= Task requirements =
State the number of lines where "scene" appears. Add nothing else.

= Material =
○ ○ ○ ○ ○
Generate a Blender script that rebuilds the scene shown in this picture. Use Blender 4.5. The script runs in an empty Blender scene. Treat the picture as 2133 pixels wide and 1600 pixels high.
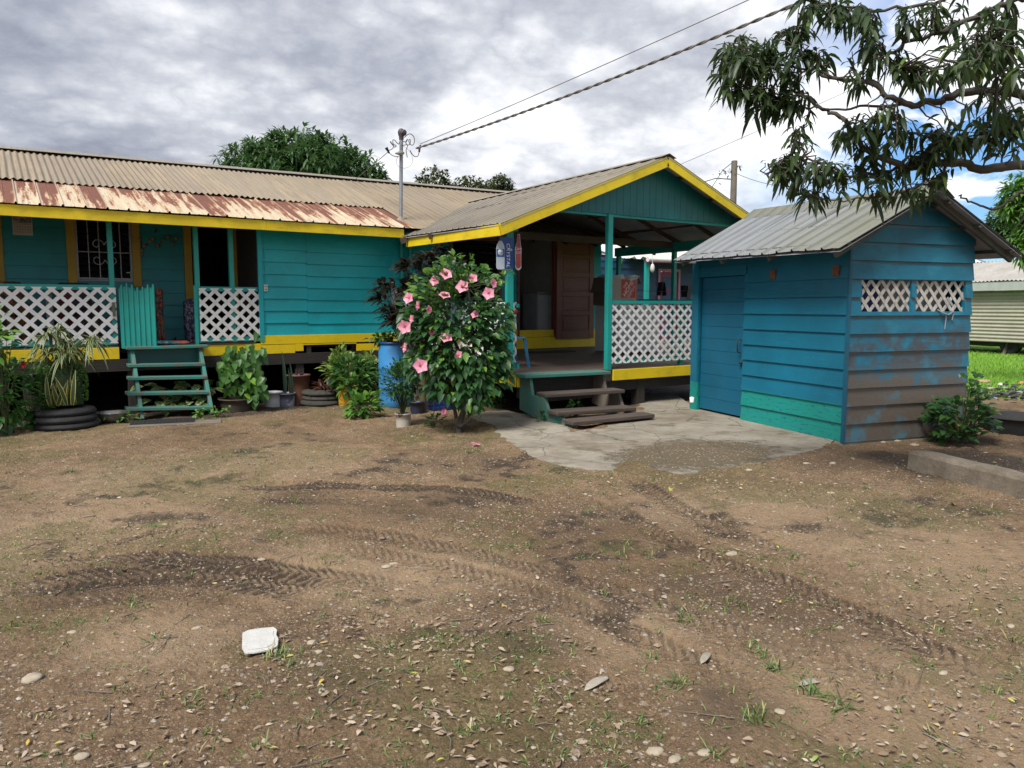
import bpy, math, random
import numpy as np
from mathutils import Vector, Matrix
from mathutils.geometry import tessellate_polygon
random.seed(7); np.random.seed(7)
R = math.radians
sc = bpy.context.scene
COL = sc.collection
V = Vector
# ------------------------------------------------------------------ camera
FPX = 1573.0; YAW = R(34); PIT = math.atan(160 / FPX); CH = 1.55
FW = V((math.sin(YAW) * math.cos(PIT), math.cos(YAW) * math.cos(PIT), -math.sin(PIT)))
RT = V((math.cos(YAW), -math.sin(YAW), 0))
UP = RT.cross(FW)
EYE = V((0, 0, CH))
cam = bpy.data.cameras.new('camera'); co = bpy.data.objects.new('camera', cam); COL.objects.link(co)
co.matrix_world = Matrix(((RT.x, UP.x, -FW.x, 0), (RT.y, UP.y, -FW.y, 0), (RT.z, UP.z, -FW.z, CH), (0, 0, 0, 1)))
cam.sensor_width = 36; cam.lens = 36 * FPX / 2133; cam.clip_end = 5000; cam.clip_start = 0.05
sc.camera = co
# survey helpers: where a sight line from the tripod meets a known real plane
def ray(px, py): return FW + RT * ((px - 1066.5) / FPX) - UP * ((py - 800) / FPX)
def PZ(px, py, z=0.0):
    r = ray(px, py); return EYE + r * ((z - CH) / r.z)
def PY(px, py, y):
    r = ray(px, py); return EYE + r * (y / r.y)
def PX(px, py, x):
    r = ray(px, py); return EYE + r * (x / r.x)
def PD(px, py, d): return EYE + ray(px, py) * d
def PP(px, py, p, n):
    r = ray(px, py); return EYE + r * ((V(p) - EYE).dot(n) / r.dot(n))

# ------------------------------------------------------------------ mesh builder
class MB:
    def __init__(s): s.v = []; s.f = []; s.uv = []; s.r = []; s.m = []; s.sm = []
    def face(s, pts, uv=None, r=None, m=0, smooth=False):
        i = len(s.v); s.v.extend(tuple(p) for p in pts); s.f.append(tuple(range(i, i + len(pts))))
        s.uv.append(uv or [(0, 0)] * len(pts)); s.r.append(random.random() if r is None else r); s.m.append(m); s.sm.append(smooth)
    def grid(s, rows, uvs=None, r=None, m=0, smooth=True, closed=False):
        # rows: list of equal-length point lists, shared vertices
        i0 = len(s.v); n = len(rows[0])
        for row in rows: s.v.extend(tuple(p) for p in row)
        r = random.random() if r is None else r
        for a in range(len(rows) - 1):
            for b in range(n if closed else n - 1):
                c = (b + 1) % n
                s.f.append((i0 + a * n + b, i0 + a * n + c, i0 + (a + 1) * n + c, i0 + (a + 1) * n + b))
                if uvs: s.uv.append([uvs[a][b], uvs[a][b + 1 if closed else c], uvs[a + 1][b + 1 if closed else c], uvs[a + 1][b]])
                else: s.uv.append([(b / n, a), ((b + 1) / n, a), ((b + 1) / n, a + 1), (b / n, a + 1)])
                s.r.append(r); s.m.append(m); s.sm.append(smooth)
    def hexa(s, a, b, m=0, r=None, L=1.0, Wd=1.0, uo=None):
        # a: 4 points bottom ring, b: 4 points top ring
        r = random.random() if r is None else r
        a = [V(p) for p in a]; b = [V(p) for p in b]
        fs = [(a[3], a[2], a[1], a[0]), (b[0], b[1], b[2], b[3])] + [(a[i], a[(i + 1) % 4], b[(i + 1) % 4], b[i]) for i in range(4)]
        for q in fs:
            e1 = (q[1] - q[0]).length; e2 = (q[3] - q[0]).length
            o = r * 17.3 if uo is None else uo
            if e1 >= e2: uv = [(o, o), (o + e1, o), (o + e1, o + e2), (o, o + e2)]
            else: uv = [(o, o), (o, o + e1), (o + e2, o + e1), (o + e2, o)]
            s.face(q, uv, r, m)
    def box(s, lo, hi, m=0, r=None):
        x0, y0, z0 = lo; x1, y1, z1 = hi
        s.hexa([(x0, y0, z0), (x1, y0, z0), (x1, y1, z0), (x0, y1, z0)], [(x0, y0, z1), (x1, y0, z1), (x1, y1, z1), (x0, y1, z1)], m, r)
    def bar(s, p0, p1, w, h, up=(0, 0, 1), m=0, r=None, off=(0, 0)):
        # rectangular bar from p0 to p1; w across, h along 'up'; off shifts (across, up)
        p0 = V(p0); p1 = V(p1); d = (p1 - p0).normalized(); u = V(up)
        sd = d.cross(u)
        if sd.length < 1e-4: sd = d.cross(V((1, 0, 0)))
        sd.normalize(); u = sd.cross(d).normalized()
        o = sd * off[0] + u * off[1]
        q = [-sd * w / 2 - u * h / 2, sd * w / 2 - u * h / 2, sd * w / 2 + u * h / 2, -sd * w / 2 + u * h / 2]
        s.hexa([p0 + k + o for k in q], [p1 + k + o for k in q], m, r)
    def tube(s, path, rad, n=6, m=0, r=None, cap=True):
        path = [V(p) for p in path]; rad = rad if isinstance(rad, (list, tuple)) else [rad] * len(path)
        rows = []; uvs = []; L = 0; prev = None
        for i, p in enumerate(path):
            d = (path[min(i + 1, len(path) - 1)] - path[max(i - 1, 0)])
            if d.length < 1e-9: d = V((0, 0, 1))
            d.normalize()
            if prev is None:
                a = d.cross(V((0, 0, 1)));
                if a.length < 1e-3: a = d.cross(V((1, 0, 0)))
            else: a = prev - d * prev.dot(d)
            a.normalize(); prev = a; b = d.cross(a)
            if i: L += (p - path[i - 1]).length
            rows.append([p + (a * math.cos(t) + b * math.sin(t)) * rad[i] for t in [2 * math.pi * k / n for k in range(n)]])
            uvs.append([(L, k / n * 6.283 * rad[0]) for k in range(n + 1)])
        s.grid(rows, uvs, r, m, True, True)
        if cap:
            for row in (rows[0][::-1], rows[-1]): s.face(row, None, r, m)
    def lathe(s, base, prof, n=24, m=0, r=None, axis=None, capb=True, jit=0):
        # prof: (radius, height) pairs
        base = V(base); rows = []; uvs = []
        A = V(axis).normalized() if axis else V((0, 0, 1))
        X = A.cross(V((0, 1, 0)))
        if X.length < 1e-3: X = V((1, 0, 0))
        X.normalize(); Yv = A.cross(X)
        h = 0
        for i, (rr, z) in enumerate(prof):
            rows.append([base + A * z + (X * math.cos(t) + Yv * math.sin(t)) * (rr * (1 + jit * math.sin(3 * t + z * 9))) for t in [2 * math.pi * k / n for k in range(n)]])
            if i: h += math.hypot(rr - prof[i - 1][0], z - prof[i - 1][1])
            uvs.append([(k / n * 6.283 * prof[0][0], h) for k in range(n + 1)])
        s.grid(rows, uvs, r, m, True, True)
        if capb and prof[0][0] > 1e-4: s.face(rows[0][::-1], None, r, m)
        if capb and prof[-1][0] > 1e-4: s.face(rows[-1], None, r, m)
    def leaf(s, p, d, up, L, W, droop=0.3, seg=3, fold=0.25, r=None, m=0, shape=0, curl=0.0):
        # a blade from p along d; shape 0 ovate, 1 lanceolate, 2 strap, 3 heart
        p = V(p); d = V(d).normalized(); up = V(up); sd = d.cross(up)
        if sd.length < 1e-3: sd = d.cross(V((1, 0, .2)))
        sd.normalize(); nn = sd.cross(d).normalized(); r = random.random() if r is None else r
        rows = []; uvs = []
        for i in range(seg + 1):
            t = i / seg
            if shape == 0: w = math.sin(math.pi * min(1, t ** 0.75)) ** 0.8 if 0 < t < 1 else 0
            elif shape == 1: w = math.sin(math.pi * t ** 0.9) ** 0.55 if 0 < t < 1 else 0
            elif shape == 2: w = (1 - t ** 3) * min(1, .55 + t * 2)
            else: w = 0 if t >= 1 else (0.75 if i == 0 else (1 - t) ** .55 * 1.15)
            w = max(w, 0.03) * W / 2
            c = p + d * (L * t) - V((0, 0, 1)) * (droop * L * t * t) + nn * (curl * L * math.sin(math.pi * t))
            rows.append([c - sd * w + nn * fold * w, c, c + sd * w + nn * fold * w])
            uvs.append([(-1, t), (0, t), (1, t)])
        s.grid(rows, uvs, r, m, True)
    def blob(s, c, rad, seed=0, n=8, k=5, m=0, amp=.25, r=None):
        # lumpy closed stone / mound
        rnd = random.Random(seed); c = V(c); ph = [rnd.uniform(0, 6.28) for _ in range(6)]
        rows = []
        for i in range(k + 1):
            a = math.pi * i / k - math.pi / 2
            row = []
            for j in range(n):
                t = 2 * math.pi * j / n
                q = 1 + amp * (math.sin(2 * t + ph[0]) * .5 + math.sin(3 * t + ph[1] + i) * .4 + math.sin(i * 2.1 + ph[2]) * .3)
                row.append(c + V((math.cos(a) * math.cos(t) * rad[0] * q, math.cos(a) * math.sin(t) * rad[1] * q, math.sin(a) * rad[2])))
            rows.append(row)
        s.grid(rows, None, r, m, True, True)
    def prism(s, pts, n, th, m=0, r=None, uvf=None):
        # flat polygon pts (3D) extruded by th along -n
        pts = [V(p) for p in pts]; n = V(n).normalized(); bk = [p - n * th for p in pts]
        tris = tessellate_polygon([pts]); r = random.random() if r is None else r
        e = (pts[1] - pts[0]).normalized(); g = n.cross(e)
        U = uvf or (lambda p: (p.dot(e), p.dot(g)))
        for t in tris:
            t = list(t)
            nn = (pts[t[1]] - pts[t[0]]).cross(pts[t[2]] - pts[t[0]])
            if nn.dot(n) < 0: t = t[::-1]
            s.face([pts[i] for i in t], [U(pts[i]) for i in t], r, m)
            if th: s.face([bk[i] for i in t[::-1]], [U(pts[i]) for i in t[::-1]], r, m)
        if th:
            k = len(pts); area = sum(((pts[i] - pts[0]).cross(pts[(i + 1) % k] - pts[0])).dot(n) for i in range(k))
            for i in range(k):
                j = (i + 1) % k
                q = [pts[i], bk[i], bk[j], pts[j]] if area > 0 else [pts[j], bk[j], bk[i], pts[i]]
                s.face(q, [U(a) for a in q], r, m)
    def build(s, name, mats, parent=None, bevel=0):
        if not isinstance(mats, (list, tuple)): mats = [mats]
        me = bpy.data.meshes.new(name)
        off = V((0, 0, 0)); q = parent
        while q is not None: off += q.location; q = q.parent
        vs = np.array(s.v, dtype=np.float64).reshape(-1, 3) - np.array(off)
        me.from_pydata(vs.tolist(), [], s.f)
        for k in mats: me.materials.append(k)
        uvl = me.uv_layers.new(name='UVMap')
        uvl.data.foreach_set('uv', [c for fu in s.uv for p in fu for c in p])
        at = me.attributes.new('rnd', 'FLOAT', 'FACE'); at.data.foreach_set('value', s.r)
        me.polygons.foreach_set('material_index', s.m)
        me.polygons.foreach_set('use_smooth', s.sm)
        me.update()
        o = bpy.data.objects.new(name, me); COL.objects.link(o)
        if parent is not None: o.parent = parent
        if bevel:
            b = o.modifiers.new('bevel', 'BEVEL'); b.width = bevel; b.segments = 1; b.limit_method = 'ANGLE'
            w = o.modifiers.new('weld', 'WELD'); w.merge_threshold = 0.0002
            o.modifiers.move(1, 0)
        return o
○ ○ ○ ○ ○
= Worked solution =
2